[START The data]

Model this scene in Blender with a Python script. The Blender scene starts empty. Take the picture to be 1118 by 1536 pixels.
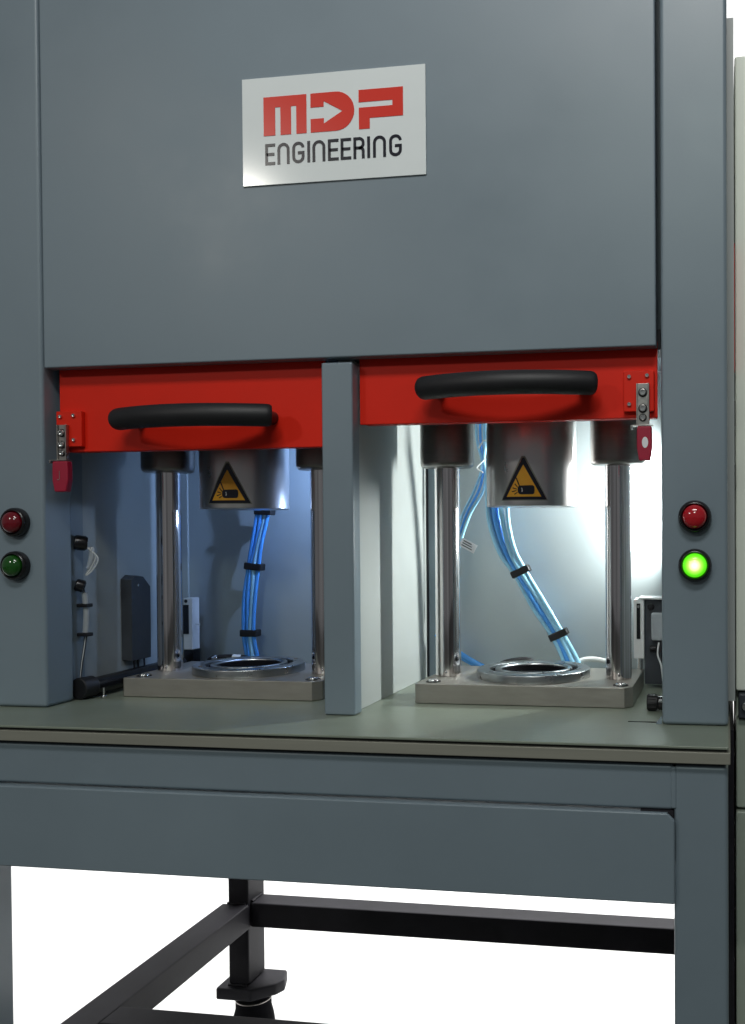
import bpy, bmesh, math, random
from mathutils import Vector, Matrix
random.seed(7)
R = math.radians
H = 0.97                      # camera height; every z below is measured from the lens, the floor is at -H
scene = bpy.context.scene
C = scene.collection

# ------------------------------------------------------------------ camera
cam_d = bpy.data.cameras.new('camera'); cam = bpy.data.objects.new('camera', cam_d); C.objects.link(cam)
scene.camera = cam
yaw, pitch, roll = R(9.439), R(-0.926), R(-0.309)
fw = Vector((-math.sin(yaw), math.cos(yaw), 0)); rt = Vector((math.cos(yaw), math.sin(yaw), 0)); up = Vector((0, 0, 1))
fw, up = fw*math.cos(pitch)+up*math.sin(pitch), up*math.cos(pitch)-fw*math.sin(pitch)
rt, up = rt*math.cos(roll)+up*math.sin(roll), up*math.cos(roll)-rt*math.sin(roll)
cam.matrix_world = Matrix(((rt.x, up.x, -fw.x, 0), (rt.y, up.y, -fw.y, -1.15), (rt.z, up.z, -fw.z, H), (0, 0, 0, 1)))
cam_d.sensor_fit = 'HORIZONTAL'; cam_d.sensor_width = 36.0
cam_d.lens = 36.0*1450/1118
cam_d.shift_x = -(851.5-559)/1118
cam_d.shift_y = (820.7-768)/1118
cam_d.clip_start = 0.02; cam_d.clip_end = 200

# ------------------------------------------------------------------ light
world = bpy.data.worlds.new('World'); scene.world = world; world.use_nodes = True
bg = world.node_tree.nodes['Background']
bg.inputs['Color'].default_value = (0.93, 0.97, 1.0, 1); bg.inputs['Strength'].default_value = 0.115
def area(name, loc, target, sx, sy, power, color, spread=180):
    l = bpy.data.lights.new(name, 'AREA'); l.shape = 'RECTANGLE'; l.size = sx; l.size_y = sy
    l.energy = power; l.color = color; l.spread = R(spread)
    o = bpy.data.objects.new(name, l); C.objects.link(o)
    o.location = (loc[0], loc[1], loc[2]+H)
    d = Vector(target)-Vector(loc)
    o.rotation_euler = d.to_track_quat('-Z', 'Y').to_euler()
    return o
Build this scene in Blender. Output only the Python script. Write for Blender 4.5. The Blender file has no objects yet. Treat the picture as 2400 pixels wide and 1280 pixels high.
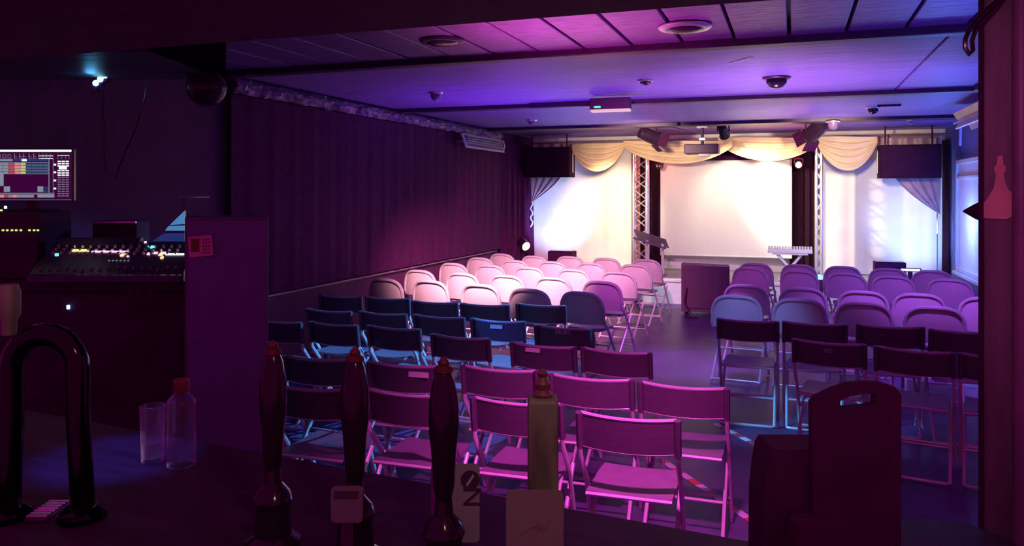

[END The data]

**Exercise:** Strip out the pictures and quote the remaining data word for word.

**Output of the task:**
Model this scene in Blender with a Python script. The Blender scene starts empty. Take the picture to be 1118 by 1536 pixels.
import bpy, bmesh, math, random
from mathutils import Vector, Matrix
random.seed(7)
R = math.radians
H = 0.97                      # camera height; every z below is measured from the lens, the floor is at -H
scene = bpy.context.scene
C = scene.collection

# ------------------------------------------------------------------ camera
cam_d = bpy.data.cameras.new('camera'); cam = bpy.data.objects.new('camera', cam_d); C.objects.link(cam)
scene.camera = cam
yaw, pitch, roll = R(9.439), R(-0.926), R(-0.309)
fw = Vector((-math.sin(yaw), math.cos(yaw), 0)); rt = Vector((math.cos(yaw), math.sin(yaw), 0)); up = Vector((0, 0, 1))
fw, up = fw*math.cos(pitch)+up*math.sin(pitch), up*math.cos(pitch)-fw*math.sin(pitch)
rt, up = rt*math.cos(roll)+up*math.sin(roll), up*math.cos(roll)-rt*math.sin(roll)
cam.matrix_world = Matrix(((rt.x, up.x, -fw.x, 0), (rt.y, up.y, -fw.y, -1.15), (rt.z, up.z, -fw.z, H), (0, 0, 0, 1)))
cam_d.sensor_fit = 'HORIZONTAL'; cam_d.sensor_width = 36.0
cam_d.lens = 36.0*1450/1118
cam_d.shift_x = -(851.5-559)/1118
cam_d.shift_y = (820.7-768)/1118
cam_d.clip_start = 0.02; cam_d.clip_end = 200

# ------------------------------------------------------------------ light
world = bpy.data.worlds.new('World'); scene.world = world; world.use_nodes = True
bg = world.node_tree.nodes['Background']
bg.inputs['Color'].default_value = (0.93, 0.97, 1.0, 1); bg.inputs['Strength'].default_value = 0.115
def area(name, loc, target, sx, sy, power, color, spread=180):
    l = bpy.data.lights.new(name, 'AREA'); l.shape = 'RECTANGLE'; l.size = sx; l.size_y = sy
    l.energy = power; l.color = color; l.spread = R(spread)
    o = bpy.data.objects.new(name, l); C.objects.link(o)
    o.location = (loc[0], loc[1], loc[2]+H)
    d = Vector(target)-Vector(loc)
    o.rotation_euler = d.to_track_quat('-Z', 'Y').to_euler()
    return o
Build this scene in Blender. Output only the Python script. Write for Blender 4.5. The Blender file has no objects yet. Treat the picture as 2400 pixels wide and 1280 pixels high.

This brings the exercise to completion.